In that framework, the answer is not affordable housing or transportation, meaningful employment, health care or access to healthy foods, as it should be. Why is the focus always on removing children to foster care and imposing parenting classes? This never-ending cycle traps generations of low-income families in a punitive system of state surveillance and foster care. Worse, it makes parents fear contacting child services when they need help caring for their children.

“Neglect” cases are often not what they look like on paper. Our clients are trying to raise their kids under tremendous economic and psychological pressures. Often they have faced significant challenges, like homelessness or incarceration. They love their children and cherish their identity as parents.

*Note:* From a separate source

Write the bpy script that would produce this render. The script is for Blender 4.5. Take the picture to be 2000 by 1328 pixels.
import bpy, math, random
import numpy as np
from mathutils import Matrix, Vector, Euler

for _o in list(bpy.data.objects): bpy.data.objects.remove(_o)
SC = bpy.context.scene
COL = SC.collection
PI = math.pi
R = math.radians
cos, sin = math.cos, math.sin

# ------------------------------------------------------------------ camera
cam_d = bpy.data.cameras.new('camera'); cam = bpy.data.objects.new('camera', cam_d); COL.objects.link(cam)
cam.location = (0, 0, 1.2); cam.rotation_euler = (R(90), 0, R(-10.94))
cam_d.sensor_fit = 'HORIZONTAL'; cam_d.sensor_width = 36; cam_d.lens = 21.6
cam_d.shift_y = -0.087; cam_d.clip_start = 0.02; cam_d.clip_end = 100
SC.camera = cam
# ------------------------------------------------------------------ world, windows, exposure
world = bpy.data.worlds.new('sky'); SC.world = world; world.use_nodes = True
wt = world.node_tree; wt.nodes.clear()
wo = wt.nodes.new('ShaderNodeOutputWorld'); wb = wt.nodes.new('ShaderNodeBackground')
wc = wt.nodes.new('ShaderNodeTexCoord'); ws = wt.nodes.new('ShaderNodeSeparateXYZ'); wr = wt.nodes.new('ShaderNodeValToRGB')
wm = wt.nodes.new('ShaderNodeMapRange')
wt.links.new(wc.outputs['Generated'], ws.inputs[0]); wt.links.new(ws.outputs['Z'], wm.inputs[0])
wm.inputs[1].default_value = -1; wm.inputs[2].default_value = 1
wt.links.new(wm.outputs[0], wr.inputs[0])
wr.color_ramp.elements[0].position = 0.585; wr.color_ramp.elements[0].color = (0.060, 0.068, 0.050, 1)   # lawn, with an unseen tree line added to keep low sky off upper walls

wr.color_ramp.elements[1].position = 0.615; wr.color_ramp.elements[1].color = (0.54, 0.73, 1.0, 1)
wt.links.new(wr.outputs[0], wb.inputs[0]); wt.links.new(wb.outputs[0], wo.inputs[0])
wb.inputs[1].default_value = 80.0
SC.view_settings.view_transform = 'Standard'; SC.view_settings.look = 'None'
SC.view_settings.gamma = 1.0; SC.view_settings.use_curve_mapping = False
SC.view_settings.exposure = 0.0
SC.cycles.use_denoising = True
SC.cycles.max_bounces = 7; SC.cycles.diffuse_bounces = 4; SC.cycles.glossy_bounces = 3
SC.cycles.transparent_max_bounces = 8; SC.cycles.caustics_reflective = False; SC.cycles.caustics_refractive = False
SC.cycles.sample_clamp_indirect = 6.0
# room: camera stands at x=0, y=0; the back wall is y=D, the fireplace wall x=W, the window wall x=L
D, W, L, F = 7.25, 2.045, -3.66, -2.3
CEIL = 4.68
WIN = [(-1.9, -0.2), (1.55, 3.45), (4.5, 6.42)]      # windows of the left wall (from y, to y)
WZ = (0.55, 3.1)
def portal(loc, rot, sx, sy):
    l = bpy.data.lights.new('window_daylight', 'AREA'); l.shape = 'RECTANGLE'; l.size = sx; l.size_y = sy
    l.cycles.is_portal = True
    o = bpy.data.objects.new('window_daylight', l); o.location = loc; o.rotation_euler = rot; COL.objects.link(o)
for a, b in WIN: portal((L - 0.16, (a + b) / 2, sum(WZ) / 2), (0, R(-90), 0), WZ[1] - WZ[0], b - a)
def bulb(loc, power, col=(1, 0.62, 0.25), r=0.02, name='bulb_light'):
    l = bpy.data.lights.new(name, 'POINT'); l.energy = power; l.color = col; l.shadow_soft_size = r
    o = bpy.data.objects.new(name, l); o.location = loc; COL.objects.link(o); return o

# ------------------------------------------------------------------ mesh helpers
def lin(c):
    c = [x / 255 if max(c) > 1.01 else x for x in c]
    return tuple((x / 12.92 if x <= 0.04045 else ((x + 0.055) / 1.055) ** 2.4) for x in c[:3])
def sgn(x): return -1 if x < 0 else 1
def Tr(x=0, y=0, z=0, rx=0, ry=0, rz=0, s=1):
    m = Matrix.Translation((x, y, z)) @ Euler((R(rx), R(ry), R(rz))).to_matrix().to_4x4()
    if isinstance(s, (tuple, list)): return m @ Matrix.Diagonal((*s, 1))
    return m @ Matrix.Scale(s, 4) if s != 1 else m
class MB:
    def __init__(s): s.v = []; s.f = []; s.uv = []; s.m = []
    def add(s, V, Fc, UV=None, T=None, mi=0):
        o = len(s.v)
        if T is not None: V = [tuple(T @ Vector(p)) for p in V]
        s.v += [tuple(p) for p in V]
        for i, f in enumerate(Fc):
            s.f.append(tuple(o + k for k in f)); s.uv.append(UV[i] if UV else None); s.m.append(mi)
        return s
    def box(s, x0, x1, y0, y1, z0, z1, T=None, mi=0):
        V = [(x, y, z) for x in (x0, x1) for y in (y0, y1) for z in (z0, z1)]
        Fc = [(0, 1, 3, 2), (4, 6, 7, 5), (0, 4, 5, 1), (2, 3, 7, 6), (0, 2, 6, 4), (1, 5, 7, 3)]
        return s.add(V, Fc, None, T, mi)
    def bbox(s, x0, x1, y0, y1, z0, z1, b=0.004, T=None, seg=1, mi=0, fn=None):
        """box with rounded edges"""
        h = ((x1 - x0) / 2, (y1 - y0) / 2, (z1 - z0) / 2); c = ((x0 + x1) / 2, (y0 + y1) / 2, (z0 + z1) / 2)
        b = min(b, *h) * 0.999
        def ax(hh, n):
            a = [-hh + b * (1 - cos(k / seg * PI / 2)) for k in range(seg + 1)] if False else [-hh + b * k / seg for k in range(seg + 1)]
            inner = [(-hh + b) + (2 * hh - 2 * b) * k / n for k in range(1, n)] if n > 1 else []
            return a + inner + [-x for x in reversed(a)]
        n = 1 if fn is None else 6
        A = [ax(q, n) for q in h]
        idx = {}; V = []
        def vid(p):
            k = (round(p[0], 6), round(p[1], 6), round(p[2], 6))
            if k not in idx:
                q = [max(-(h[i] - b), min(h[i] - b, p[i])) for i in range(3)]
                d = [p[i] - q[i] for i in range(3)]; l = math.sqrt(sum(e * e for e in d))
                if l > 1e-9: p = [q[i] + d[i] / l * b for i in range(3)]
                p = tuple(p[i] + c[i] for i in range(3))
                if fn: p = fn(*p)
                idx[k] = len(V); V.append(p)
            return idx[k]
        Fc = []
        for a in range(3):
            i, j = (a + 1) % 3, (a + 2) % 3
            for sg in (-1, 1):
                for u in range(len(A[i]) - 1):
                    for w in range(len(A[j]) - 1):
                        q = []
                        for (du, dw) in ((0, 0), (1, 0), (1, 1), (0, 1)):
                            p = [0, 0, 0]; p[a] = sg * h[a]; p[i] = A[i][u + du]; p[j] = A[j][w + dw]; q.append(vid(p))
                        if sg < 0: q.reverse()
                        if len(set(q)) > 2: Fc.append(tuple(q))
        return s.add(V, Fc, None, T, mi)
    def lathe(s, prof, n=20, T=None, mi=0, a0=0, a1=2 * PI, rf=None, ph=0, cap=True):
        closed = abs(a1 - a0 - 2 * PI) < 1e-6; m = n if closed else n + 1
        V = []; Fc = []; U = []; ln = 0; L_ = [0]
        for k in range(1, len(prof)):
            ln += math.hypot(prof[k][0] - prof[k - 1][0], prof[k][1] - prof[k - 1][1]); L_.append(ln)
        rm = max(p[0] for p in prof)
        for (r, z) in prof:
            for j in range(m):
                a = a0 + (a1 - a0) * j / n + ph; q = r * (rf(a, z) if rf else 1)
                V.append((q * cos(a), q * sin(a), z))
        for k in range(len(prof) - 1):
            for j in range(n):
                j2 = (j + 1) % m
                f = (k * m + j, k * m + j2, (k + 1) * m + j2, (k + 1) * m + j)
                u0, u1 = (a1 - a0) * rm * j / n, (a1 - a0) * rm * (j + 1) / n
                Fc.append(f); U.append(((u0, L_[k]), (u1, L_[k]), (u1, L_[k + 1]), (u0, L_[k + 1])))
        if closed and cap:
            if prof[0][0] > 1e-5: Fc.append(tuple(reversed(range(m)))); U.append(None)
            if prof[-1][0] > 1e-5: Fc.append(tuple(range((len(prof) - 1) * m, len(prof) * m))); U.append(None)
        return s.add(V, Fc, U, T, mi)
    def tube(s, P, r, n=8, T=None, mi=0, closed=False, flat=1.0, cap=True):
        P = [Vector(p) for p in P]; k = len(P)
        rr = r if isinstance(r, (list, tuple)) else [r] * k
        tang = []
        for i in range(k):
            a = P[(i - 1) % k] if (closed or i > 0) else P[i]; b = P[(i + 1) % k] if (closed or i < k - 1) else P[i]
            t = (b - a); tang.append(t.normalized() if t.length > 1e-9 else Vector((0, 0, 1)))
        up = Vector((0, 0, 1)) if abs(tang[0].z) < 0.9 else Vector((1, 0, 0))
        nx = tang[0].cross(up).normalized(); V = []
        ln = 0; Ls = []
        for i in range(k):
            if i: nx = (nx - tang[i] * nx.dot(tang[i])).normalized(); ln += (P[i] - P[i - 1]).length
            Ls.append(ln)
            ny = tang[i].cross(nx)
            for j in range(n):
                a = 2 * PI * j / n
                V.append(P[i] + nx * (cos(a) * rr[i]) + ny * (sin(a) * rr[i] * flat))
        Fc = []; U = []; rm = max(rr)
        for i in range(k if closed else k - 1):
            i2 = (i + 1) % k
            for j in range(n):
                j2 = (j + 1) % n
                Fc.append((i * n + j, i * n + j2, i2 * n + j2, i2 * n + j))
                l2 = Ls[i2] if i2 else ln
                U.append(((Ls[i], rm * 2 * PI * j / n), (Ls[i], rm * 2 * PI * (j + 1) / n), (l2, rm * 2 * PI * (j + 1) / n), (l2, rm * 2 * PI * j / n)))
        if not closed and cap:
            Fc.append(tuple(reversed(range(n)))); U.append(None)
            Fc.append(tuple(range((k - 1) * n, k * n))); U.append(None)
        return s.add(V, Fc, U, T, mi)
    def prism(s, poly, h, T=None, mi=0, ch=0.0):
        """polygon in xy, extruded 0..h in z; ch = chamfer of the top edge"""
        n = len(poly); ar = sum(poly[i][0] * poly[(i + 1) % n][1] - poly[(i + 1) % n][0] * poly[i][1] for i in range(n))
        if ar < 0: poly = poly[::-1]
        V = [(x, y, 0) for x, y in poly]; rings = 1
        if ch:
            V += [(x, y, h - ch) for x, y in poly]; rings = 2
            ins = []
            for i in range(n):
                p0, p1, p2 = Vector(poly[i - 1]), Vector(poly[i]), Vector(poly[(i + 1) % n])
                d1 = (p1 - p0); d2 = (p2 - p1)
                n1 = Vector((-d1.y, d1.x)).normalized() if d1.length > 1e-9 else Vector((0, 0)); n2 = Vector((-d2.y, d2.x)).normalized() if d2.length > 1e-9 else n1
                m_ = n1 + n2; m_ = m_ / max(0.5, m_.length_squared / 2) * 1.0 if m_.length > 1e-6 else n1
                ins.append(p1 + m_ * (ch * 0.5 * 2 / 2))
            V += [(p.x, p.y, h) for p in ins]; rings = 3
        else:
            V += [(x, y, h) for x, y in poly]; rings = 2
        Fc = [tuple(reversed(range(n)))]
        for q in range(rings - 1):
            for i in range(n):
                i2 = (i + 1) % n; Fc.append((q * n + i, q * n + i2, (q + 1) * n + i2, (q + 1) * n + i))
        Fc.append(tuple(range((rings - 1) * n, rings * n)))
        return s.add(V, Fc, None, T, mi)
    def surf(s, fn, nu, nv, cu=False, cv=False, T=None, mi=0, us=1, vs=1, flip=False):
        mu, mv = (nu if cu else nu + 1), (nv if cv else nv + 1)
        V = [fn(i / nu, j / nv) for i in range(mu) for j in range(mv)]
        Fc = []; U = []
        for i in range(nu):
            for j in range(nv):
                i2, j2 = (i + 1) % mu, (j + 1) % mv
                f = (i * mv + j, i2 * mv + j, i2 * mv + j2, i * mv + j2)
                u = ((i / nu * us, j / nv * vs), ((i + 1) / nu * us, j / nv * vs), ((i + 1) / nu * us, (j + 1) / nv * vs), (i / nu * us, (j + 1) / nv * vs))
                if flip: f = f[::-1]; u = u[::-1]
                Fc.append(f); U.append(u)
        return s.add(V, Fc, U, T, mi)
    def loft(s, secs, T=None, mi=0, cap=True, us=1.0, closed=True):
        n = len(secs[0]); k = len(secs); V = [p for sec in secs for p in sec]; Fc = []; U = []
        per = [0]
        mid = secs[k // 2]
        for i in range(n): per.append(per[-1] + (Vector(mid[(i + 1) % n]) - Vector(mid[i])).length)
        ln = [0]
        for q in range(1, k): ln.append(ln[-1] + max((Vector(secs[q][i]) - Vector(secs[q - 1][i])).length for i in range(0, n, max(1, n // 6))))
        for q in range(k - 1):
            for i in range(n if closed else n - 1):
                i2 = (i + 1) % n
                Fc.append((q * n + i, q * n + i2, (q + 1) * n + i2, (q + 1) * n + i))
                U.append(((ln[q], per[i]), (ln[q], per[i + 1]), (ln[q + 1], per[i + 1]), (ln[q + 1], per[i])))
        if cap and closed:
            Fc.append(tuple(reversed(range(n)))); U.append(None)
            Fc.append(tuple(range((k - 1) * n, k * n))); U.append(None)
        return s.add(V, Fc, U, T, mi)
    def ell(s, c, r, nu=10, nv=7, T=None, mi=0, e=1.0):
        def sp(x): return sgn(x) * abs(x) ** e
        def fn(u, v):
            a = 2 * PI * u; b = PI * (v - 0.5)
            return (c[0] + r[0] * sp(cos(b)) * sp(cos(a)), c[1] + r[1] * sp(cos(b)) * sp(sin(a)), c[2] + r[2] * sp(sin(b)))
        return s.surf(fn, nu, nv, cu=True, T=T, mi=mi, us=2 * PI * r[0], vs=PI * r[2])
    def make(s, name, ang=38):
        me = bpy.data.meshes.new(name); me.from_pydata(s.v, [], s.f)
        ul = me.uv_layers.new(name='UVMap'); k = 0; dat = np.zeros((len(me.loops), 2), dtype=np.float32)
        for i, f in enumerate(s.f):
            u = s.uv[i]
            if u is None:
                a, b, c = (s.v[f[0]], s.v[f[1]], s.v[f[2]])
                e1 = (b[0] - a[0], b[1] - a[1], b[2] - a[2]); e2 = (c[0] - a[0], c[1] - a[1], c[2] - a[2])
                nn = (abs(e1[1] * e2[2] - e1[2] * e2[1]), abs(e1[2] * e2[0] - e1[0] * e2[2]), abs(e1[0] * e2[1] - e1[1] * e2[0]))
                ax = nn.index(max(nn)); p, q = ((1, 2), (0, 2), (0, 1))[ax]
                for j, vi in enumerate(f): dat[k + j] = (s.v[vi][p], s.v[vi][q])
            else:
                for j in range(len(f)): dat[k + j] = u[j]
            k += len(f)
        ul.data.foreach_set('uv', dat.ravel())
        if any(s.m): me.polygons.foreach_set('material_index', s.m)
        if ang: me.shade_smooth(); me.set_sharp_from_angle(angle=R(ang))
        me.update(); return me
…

But in court, they face the loss of what is most precious to them: their children.

Ketteringham is writing specifically about New York City’s system but I’m guessing her critique is more broadly applicable. I don’t know much about the foster care system but I hope you’ll indulge a few anecdotal thoughts from my own experiences in church, community, and foster care in recent years.

Alicia and I have known Christians who are fostering, Christians who are trying to get their kids back from the foster care system, and Christians who lost their kids, got them back, and are now on the other side of that awful ordeal. We also know parents who have never had their kids taken from them, but for whom the threat of it is daily background noise.

It came as a great shock to me when I realized that parents I respect live in fear of their kids being taken from them. What made it more surreal was the realization that this is normal for them. “Be careful, the state might take your kids,” is not an unimaginable foreboding; it’s a present possibility. I have lived my life as a parent without this possibility on my horizon. And it’s not because I’m a great parent.

Beyond anecdote, something I do know a little more about is the long history of child removal among Native American children as part of the United States’ settler colonial policies of cultural genocide. See Margaret Jacobs’ great book.

Most of us want to live in a society that seeks to protect children, even to the point of involuntary removal. Yet we must be aware of the dreadful history—and present—of unjust removal. When Alicia and I became foster parents, it didn’t feel heroic. It felt more like we were implicating ourselves in something messy and morally gray. We would do our best to care for a child, but we wouldn’t know—couldn’t know—whether that child should even be with us.